Mais pour Bruno Retailleau, l'attentat à Mulhouse le 22 février dernier, qui a coûté la vie à un homme et blessé trois policiers municipaux, a manifestement changé encore la donne.

L'assaillant présumé, un Algérien de 37 ans, était sous le coup d'une obligation de quitter le territoire français (OQTF). Le suspect avait été condamné en 2023 pour apologie du terrorisme. Après sa condamnation à six mois de prison pour apologie du terrorisme, l'homme avait été libéré après quatre mois et demi de détention.

"Changer les règles" pour "éviter les trous dans la raquette"

Dans la foulée, il avait alors placé en centre de rétention administrative (CRA) pour 90 jours comme le prévoit actuellement la loi. Pendant cette période, la France avait tenté de l'expulser vers l'Algérie 14 fois "sans que jamais l'Algérie n'accepte" de reprendre le suspect, avait expliqué le ministre de l'Intérieur.

"Si demain, il y a un nouveau Mulhouse et que l'on constate qu'il y a un Algérien avec un profil très très dangereux qui commet un acte terroriste, qu'est ce que diront les Français?", s'est ainsi demandé Bruno Retailleau.

"On est comptable de cela", a estimé Bruno Retailleau. "Le risque zéro n'existe pas, dans aucun pays du monde. Mais à chaque fois qu'on constate qu'on a des trous dans la raquette, on doit changer la règle", a encore insisté l'ancien président des sénateurs LR.

Un vrai risque politique

Une directive européenne stipule cependant que les migrants ne peuvent être placés en rétention que "pour une durée la plus brève possible". La Cour de justice de l'Union européenne a précisé que le délai maximal de rétention autorisé est de 18 mois et doit s'arrêter "sans réelle perspective d'éloignement" vers le pays d'origine de la personne sans-papiers.

Mais reste désormais à faire voter la prolongation de la durée en centre de rétention au Parlement.
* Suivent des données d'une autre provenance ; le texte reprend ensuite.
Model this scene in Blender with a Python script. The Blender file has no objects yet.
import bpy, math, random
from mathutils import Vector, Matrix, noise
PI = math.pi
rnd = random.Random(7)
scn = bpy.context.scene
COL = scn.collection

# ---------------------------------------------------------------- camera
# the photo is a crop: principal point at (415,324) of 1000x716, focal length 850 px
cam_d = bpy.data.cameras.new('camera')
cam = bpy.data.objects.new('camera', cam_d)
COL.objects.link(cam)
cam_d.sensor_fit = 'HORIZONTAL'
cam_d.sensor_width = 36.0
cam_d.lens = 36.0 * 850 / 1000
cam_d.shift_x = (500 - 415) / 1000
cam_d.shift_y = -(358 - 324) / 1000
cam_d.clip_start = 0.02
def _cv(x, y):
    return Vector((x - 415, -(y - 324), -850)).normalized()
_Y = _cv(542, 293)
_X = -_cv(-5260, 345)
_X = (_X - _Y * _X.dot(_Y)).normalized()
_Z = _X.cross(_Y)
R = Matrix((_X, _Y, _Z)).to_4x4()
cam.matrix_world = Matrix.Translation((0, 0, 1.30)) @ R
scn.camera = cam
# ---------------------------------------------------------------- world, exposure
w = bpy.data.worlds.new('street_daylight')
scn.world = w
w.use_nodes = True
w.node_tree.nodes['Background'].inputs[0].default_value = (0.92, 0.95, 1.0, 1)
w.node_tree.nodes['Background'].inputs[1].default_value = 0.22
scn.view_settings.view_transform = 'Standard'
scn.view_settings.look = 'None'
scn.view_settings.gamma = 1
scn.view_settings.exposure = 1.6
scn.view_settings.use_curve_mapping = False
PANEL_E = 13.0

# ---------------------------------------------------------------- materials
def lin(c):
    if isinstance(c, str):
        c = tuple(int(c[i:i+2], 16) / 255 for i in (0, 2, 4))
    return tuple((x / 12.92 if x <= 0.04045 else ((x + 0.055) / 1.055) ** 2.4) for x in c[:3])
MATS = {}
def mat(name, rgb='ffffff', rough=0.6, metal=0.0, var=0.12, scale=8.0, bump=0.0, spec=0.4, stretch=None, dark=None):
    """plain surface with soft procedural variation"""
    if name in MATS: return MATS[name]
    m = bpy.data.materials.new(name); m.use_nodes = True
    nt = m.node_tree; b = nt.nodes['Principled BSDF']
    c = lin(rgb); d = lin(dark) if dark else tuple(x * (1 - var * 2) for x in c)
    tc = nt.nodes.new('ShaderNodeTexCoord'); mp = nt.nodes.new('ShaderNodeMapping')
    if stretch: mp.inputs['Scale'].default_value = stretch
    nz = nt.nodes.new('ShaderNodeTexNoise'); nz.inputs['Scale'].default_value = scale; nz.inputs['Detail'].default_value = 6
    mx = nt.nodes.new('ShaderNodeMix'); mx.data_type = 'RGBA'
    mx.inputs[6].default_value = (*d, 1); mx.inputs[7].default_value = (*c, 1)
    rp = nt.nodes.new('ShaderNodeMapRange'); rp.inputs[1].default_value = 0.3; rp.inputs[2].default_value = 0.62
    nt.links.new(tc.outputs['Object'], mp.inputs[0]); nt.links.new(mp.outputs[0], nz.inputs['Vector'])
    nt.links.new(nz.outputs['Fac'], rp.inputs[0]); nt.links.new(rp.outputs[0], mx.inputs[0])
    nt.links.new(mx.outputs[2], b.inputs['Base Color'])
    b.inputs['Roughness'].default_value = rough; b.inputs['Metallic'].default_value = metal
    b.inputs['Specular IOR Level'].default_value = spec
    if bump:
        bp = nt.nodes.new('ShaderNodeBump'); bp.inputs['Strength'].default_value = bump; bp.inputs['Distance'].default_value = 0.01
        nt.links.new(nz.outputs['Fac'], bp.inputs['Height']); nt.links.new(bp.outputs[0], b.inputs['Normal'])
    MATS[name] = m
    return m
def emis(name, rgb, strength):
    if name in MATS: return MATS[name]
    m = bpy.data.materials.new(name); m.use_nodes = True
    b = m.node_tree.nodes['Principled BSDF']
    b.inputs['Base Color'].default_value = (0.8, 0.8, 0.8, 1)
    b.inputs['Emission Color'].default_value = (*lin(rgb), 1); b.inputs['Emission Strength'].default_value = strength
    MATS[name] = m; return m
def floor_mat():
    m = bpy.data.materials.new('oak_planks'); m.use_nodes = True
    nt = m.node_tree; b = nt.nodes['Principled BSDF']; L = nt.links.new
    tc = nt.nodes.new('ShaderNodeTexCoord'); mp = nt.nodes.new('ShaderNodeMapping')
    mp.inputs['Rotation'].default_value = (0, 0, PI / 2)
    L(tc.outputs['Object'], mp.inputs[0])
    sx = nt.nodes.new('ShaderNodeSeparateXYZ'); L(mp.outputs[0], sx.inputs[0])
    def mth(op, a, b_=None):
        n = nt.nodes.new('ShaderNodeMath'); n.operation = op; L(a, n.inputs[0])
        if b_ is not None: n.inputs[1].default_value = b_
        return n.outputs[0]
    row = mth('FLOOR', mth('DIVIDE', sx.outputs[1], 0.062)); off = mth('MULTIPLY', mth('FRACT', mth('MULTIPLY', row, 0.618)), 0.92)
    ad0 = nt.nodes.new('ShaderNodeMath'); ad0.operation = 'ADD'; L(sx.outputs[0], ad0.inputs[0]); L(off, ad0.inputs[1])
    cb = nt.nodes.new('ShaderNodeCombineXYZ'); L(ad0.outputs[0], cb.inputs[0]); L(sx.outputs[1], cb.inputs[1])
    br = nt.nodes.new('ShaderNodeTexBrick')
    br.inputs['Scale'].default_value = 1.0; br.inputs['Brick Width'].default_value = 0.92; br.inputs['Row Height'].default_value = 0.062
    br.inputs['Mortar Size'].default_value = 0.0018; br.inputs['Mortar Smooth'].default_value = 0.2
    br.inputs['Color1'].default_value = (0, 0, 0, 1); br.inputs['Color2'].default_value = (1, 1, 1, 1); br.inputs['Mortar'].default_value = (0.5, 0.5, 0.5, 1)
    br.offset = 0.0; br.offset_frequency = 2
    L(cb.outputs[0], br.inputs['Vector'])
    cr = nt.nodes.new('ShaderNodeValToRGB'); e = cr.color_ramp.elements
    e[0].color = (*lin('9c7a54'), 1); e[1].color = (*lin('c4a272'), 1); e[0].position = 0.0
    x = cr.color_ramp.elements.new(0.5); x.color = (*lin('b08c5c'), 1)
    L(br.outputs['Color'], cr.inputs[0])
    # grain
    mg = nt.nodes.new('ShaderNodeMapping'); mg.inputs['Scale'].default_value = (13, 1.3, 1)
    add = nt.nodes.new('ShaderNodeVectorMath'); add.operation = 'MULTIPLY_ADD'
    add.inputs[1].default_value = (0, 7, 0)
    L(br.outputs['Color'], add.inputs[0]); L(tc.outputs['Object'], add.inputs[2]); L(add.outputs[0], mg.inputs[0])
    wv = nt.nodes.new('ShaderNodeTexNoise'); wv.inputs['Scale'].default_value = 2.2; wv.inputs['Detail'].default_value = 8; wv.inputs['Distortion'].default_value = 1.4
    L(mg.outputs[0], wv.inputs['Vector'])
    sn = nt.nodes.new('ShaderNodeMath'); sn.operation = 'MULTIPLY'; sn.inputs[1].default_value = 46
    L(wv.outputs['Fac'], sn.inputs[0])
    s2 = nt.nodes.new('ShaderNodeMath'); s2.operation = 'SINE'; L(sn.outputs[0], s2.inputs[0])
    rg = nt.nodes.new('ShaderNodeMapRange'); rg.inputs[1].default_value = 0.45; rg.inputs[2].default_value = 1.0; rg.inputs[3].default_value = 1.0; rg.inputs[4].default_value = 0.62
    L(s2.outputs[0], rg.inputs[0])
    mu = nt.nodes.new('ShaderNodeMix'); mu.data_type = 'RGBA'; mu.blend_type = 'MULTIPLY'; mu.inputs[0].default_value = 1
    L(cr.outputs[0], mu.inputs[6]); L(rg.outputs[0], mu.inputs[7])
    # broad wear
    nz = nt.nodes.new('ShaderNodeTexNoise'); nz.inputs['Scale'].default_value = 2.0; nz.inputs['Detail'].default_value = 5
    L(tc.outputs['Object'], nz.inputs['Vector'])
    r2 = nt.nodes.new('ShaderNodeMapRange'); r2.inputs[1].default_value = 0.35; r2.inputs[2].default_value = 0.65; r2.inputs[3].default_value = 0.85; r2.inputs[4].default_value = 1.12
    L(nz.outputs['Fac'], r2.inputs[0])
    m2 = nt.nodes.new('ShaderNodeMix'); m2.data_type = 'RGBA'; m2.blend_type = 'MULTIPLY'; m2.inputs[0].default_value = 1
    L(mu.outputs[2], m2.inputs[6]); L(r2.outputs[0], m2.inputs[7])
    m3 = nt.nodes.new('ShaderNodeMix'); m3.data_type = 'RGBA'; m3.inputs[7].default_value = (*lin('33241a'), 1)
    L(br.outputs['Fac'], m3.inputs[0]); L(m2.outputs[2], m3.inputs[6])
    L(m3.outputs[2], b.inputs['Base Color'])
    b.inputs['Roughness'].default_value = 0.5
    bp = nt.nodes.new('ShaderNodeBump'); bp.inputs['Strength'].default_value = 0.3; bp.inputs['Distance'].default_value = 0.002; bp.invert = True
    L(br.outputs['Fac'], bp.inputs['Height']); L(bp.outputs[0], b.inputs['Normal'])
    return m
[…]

Si une telle mesure passerait sans problème au Sénat, reste à convaincre à l'Assemblée nationale. La gauche voterait très probablement largement contre comme une partie de Renaissance.

Quant à sa place dans le calendrier parlementaire, elle est entière. La prochaine niche des Républicains, qui permet à la droite d'avoir la main sur l'agenda de l'Assemblée pendant une journée, n'aura lieu au mieux qu'à l'automne prochain.

La question du soutien de François Bayrou, soucieux d'éviter jusqu'ici les sujets qui peuvent faire exploser le bloc commun, est entière. Jusqu'ici, le Premier ministre ne s'est jamais exprimé sur le sujet.